Mechanism of CeO2 synthesized by thermal decomposition of Ce-MOF and its performance of benzene catalytic combustion

Abstract

In this paper, the formation mechanism of mesoporous CeO2 synthesized by thermal decomposition of Ce-MOF and its performance of benzene catalytic combustion, as well as the structure–activity relationship between them were studied in depth. The self-assembly process and physicochemical properties of CeO2 were characterized by thermogravimetry analysis, powder X-ray diffraction, N2 adsorption/desorption, high-resolution transmission electron microscopy and X-ray photoelectron spectroscopy techniques. Characterization results show that Ce-MOF is completely decomposed into pure mesoporous CeO2 when the decomposition temperature is higher than 400 °C. At this threshold temperature, CeO2 (400) has the largest specific surface area and pore volume of 114 m2/g and 0.152 cm3/g, respectively.

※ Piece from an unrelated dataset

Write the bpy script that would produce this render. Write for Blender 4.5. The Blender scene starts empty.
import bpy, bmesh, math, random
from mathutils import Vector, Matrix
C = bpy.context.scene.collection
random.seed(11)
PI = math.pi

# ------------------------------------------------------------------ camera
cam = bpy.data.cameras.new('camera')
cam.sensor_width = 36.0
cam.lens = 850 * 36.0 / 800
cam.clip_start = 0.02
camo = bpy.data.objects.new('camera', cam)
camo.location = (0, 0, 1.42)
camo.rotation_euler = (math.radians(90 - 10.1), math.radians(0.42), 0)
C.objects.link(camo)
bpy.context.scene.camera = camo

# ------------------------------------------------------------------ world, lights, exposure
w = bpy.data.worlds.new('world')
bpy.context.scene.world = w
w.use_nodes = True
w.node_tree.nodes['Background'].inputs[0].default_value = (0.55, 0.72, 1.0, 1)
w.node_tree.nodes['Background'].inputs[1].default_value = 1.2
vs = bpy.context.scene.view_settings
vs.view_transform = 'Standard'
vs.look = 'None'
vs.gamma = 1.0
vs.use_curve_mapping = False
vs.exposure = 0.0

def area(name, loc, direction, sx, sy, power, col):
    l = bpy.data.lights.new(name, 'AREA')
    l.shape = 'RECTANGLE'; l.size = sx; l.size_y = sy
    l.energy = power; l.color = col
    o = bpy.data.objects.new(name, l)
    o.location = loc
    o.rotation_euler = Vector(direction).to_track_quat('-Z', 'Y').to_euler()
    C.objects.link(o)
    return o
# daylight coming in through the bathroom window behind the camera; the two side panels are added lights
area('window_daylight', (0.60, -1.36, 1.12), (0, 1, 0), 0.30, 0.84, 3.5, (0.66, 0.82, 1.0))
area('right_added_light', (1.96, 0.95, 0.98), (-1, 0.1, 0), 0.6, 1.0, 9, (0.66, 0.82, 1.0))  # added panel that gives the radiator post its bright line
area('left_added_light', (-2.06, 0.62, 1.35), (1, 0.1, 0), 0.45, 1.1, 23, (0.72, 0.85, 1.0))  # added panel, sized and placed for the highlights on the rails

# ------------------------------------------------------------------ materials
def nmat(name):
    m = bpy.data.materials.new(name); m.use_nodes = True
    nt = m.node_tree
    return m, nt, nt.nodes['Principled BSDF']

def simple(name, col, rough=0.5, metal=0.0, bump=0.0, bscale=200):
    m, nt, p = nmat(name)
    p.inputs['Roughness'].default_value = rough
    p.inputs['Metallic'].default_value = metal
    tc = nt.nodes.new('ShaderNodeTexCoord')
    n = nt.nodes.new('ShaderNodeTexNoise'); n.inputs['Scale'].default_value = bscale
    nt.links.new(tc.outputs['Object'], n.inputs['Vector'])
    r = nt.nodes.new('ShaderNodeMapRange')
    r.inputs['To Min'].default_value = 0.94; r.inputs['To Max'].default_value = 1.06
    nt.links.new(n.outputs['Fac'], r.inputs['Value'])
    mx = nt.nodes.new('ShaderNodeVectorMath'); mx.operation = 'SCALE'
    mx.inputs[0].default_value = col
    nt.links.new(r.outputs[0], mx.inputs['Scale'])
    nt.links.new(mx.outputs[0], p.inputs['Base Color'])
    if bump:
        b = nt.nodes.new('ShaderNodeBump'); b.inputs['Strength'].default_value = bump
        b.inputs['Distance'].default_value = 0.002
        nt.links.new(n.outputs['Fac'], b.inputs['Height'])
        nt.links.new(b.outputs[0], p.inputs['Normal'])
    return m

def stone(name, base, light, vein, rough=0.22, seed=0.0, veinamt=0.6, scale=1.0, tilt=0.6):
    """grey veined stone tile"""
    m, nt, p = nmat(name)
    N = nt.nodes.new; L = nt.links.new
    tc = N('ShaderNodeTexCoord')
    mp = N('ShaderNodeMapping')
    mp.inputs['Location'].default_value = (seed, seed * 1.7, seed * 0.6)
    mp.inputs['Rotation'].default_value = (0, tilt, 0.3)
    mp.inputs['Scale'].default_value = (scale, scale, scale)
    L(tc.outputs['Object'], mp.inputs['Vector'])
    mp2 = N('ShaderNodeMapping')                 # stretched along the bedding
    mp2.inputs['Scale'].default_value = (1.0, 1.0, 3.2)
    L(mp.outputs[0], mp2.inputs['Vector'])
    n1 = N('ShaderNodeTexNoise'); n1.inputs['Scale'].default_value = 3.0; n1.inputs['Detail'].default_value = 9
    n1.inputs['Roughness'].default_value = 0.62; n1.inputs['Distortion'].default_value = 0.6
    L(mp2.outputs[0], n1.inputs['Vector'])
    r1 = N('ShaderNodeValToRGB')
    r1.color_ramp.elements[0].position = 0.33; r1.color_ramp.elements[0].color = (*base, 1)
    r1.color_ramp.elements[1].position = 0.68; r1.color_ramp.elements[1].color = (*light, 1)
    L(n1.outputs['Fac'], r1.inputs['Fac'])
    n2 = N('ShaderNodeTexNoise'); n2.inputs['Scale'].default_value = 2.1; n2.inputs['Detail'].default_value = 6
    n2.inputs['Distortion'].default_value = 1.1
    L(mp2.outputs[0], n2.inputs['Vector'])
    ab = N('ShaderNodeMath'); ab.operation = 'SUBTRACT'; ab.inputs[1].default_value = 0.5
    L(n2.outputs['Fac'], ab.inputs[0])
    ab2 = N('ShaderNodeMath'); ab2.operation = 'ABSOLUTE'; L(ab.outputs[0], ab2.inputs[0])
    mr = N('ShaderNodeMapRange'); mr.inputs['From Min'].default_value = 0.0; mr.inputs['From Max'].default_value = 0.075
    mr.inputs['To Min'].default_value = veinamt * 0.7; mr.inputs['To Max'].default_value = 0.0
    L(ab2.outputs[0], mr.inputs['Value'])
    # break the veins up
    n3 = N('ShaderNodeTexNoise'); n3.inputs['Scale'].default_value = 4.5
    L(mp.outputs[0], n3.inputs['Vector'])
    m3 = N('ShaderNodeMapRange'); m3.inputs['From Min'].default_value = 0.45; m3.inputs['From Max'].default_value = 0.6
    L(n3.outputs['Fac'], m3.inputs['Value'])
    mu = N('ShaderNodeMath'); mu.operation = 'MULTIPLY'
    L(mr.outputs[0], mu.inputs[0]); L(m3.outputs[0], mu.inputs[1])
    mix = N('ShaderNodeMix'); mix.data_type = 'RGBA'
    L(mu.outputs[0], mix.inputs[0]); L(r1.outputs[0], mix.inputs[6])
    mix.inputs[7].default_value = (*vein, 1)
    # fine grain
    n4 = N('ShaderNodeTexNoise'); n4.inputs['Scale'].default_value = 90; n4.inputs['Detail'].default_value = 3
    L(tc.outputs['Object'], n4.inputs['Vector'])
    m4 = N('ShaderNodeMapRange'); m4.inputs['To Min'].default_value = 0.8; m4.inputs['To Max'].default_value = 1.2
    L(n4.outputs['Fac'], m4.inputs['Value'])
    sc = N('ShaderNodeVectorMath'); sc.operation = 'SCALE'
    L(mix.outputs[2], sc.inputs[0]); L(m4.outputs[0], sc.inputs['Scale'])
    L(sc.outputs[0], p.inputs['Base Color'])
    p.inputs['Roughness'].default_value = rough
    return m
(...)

CeO2 (400) exhibits very high catalytic activity for benzene combustion, which can completely catalyze the degradation of benzene at 260 °C. Meanwhile, the mesoporous CeO2 (400) supported Pt nanocrystalline catalysts were prepared by high temperature solution-phase reduction method. Pt/CeO2 (400) can completely degrade benzene at about 200 °C and represents high durability and good water-resistance for benzene combustion during 100 h of continuous reaction.